WRITTEN REQUEST ▸ Reproduce the entries shown below only from the line with "Generate a Blender" down to the line with "COL = scene.collection", keeping both end lines and copying each one exactly.

DATA FOR PROCESSING ▸
########################################

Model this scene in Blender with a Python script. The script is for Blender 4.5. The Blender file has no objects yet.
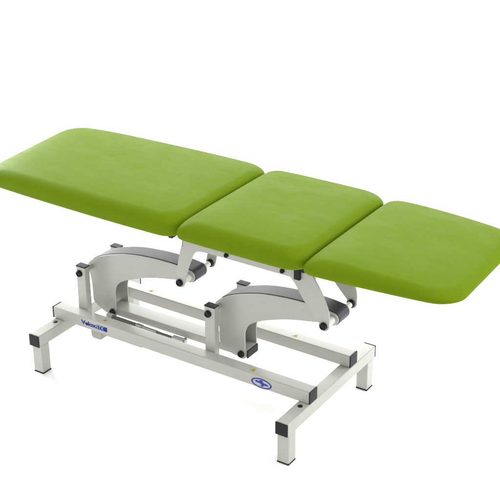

########################################

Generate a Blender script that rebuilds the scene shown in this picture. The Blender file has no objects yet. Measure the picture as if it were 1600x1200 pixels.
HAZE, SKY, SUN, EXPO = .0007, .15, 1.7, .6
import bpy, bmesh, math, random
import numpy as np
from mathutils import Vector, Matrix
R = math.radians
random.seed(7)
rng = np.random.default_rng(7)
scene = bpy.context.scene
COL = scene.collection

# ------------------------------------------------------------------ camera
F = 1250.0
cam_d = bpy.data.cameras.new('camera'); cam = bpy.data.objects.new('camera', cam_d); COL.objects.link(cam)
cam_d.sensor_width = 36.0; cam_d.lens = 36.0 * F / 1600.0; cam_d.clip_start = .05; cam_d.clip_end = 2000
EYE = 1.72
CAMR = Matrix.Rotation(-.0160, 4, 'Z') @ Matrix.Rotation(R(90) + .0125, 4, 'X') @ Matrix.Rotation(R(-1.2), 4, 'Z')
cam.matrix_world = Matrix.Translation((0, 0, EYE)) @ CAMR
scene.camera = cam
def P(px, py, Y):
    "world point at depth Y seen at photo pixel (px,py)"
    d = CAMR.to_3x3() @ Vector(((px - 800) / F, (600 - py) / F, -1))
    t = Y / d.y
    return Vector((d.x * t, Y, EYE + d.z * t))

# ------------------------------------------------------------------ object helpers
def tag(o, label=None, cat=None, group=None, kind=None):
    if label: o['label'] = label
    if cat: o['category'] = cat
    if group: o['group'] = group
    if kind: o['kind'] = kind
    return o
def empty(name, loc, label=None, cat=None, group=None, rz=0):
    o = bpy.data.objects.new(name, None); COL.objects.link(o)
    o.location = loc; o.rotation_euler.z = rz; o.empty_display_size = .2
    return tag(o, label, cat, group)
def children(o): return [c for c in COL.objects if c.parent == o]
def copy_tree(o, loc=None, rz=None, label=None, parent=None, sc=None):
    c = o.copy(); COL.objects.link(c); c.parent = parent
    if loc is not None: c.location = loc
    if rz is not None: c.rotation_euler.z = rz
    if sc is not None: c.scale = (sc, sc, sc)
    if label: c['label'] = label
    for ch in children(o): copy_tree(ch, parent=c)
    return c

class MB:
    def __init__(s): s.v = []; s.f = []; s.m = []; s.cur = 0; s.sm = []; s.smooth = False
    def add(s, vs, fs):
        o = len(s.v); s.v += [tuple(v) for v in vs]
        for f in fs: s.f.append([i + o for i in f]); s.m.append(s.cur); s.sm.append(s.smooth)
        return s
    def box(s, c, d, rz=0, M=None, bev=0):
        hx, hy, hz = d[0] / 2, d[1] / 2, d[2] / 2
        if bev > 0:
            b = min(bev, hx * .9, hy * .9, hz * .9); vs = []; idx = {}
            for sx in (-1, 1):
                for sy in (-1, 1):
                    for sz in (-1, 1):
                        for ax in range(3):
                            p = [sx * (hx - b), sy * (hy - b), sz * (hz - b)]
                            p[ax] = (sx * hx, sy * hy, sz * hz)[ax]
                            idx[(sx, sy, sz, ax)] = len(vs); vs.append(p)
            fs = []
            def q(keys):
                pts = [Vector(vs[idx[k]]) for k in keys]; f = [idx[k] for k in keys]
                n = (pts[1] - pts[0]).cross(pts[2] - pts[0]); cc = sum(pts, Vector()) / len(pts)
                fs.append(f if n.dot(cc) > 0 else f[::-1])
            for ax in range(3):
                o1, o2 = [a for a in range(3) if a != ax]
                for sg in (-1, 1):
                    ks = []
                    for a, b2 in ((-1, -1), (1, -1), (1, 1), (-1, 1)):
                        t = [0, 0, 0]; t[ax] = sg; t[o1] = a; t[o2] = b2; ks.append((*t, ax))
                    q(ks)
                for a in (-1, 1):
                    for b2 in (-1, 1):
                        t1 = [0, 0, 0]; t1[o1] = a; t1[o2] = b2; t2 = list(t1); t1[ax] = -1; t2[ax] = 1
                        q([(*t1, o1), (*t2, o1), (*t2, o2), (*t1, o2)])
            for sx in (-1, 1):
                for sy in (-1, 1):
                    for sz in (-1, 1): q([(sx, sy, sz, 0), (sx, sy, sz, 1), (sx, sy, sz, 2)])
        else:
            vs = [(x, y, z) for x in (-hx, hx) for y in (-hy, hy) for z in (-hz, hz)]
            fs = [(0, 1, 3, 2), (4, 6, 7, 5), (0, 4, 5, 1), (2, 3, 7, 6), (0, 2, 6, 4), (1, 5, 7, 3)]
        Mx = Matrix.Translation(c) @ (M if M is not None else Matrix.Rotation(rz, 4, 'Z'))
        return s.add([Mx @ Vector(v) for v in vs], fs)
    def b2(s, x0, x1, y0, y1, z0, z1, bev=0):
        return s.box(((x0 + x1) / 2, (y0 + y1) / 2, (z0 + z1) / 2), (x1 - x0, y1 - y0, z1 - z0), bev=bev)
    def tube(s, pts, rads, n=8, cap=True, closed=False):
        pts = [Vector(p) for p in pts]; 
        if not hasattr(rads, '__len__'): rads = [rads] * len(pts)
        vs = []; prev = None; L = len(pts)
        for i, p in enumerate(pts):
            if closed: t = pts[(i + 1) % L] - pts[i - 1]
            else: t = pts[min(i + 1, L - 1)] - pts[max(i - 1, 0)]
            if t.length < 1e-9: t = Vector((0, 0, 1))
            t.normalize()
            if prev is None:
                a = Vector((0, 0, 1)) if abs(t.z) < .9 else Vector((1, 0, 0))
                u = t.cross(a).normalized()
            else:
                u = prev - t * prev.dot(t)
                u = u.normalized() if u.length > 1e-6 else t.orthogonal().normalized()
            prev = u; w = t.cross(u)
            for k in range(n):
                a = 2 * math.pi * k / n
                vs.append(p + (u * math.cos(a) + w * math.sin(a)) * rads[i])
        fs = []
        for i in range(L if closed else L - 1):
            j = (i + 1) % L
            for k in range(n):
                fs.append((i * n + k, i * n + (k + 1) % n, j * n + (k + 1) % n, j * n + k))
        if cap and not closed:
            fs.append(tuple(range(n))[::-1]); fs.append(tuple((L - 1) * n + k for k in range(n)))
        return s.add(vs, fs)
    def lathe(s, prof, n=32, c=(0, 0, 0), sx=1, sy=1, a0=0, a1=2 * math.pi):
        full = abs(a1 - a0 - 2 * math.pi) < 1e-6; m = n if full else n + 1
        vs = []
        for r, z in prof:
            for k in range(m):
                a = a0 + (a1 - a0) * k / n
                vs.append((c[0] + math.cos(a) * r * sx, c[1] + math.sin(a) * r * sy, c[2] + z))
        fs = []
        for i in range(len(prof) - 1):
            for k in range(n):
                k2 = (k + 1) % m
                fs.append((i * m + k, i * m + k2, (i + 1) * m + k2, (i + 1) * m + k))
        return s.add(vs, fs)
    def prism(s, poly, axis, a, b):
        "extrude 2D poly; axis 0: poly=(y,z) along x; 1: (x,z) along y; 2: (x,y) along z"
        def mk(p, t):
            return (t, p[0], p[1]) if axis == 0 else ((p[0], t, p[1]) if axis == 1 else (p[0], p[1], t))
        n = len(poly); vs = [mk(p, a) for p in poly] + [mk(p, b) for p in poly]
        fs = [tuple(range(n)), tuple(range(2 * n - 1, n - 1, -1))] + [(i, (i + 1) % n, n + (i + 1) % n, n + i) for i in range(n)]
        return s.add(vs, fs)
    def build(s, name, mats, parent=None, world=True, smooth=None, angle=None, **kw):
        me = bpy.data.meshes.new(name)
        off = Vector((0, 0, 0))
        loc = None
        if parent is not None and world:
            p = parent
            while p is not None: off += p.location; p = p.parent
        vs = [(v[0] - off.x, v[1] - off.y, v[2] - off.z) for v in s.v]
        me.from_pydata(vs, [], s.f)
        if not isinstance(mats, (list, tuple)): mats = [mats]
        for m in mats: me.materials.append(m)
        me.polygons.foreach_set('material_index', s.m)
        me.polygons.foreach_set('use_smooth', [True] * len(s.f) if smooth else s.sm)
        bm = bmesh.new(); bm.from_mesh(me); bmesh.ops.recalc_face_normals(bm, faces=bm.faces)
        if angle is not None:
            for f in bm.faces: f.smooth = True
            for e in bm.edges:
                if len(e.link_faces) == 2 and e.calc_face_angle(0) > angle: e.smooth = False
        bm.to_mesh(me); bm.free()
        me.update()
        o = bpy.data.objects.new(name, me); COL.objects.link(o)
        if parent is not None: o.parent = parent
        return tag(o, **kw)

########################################

FINAL RESULT ▸
Generate a Blender script that rebuilds the scene shown in this picture. The Blender file has no objects yet. Measure the picture as if it were 1600x1200 pixels.
HAZE, SKY, SUN, EXPO = .0007, .15, 1.7, .6
import bpy, bmesh, math, random
import numpy as np
from mathutils import Vector, Matrix
R = math.radians
random.seed(7)
rng = np.random.default_rng(7)
scene = bpy.context.scene
COL = scene.collection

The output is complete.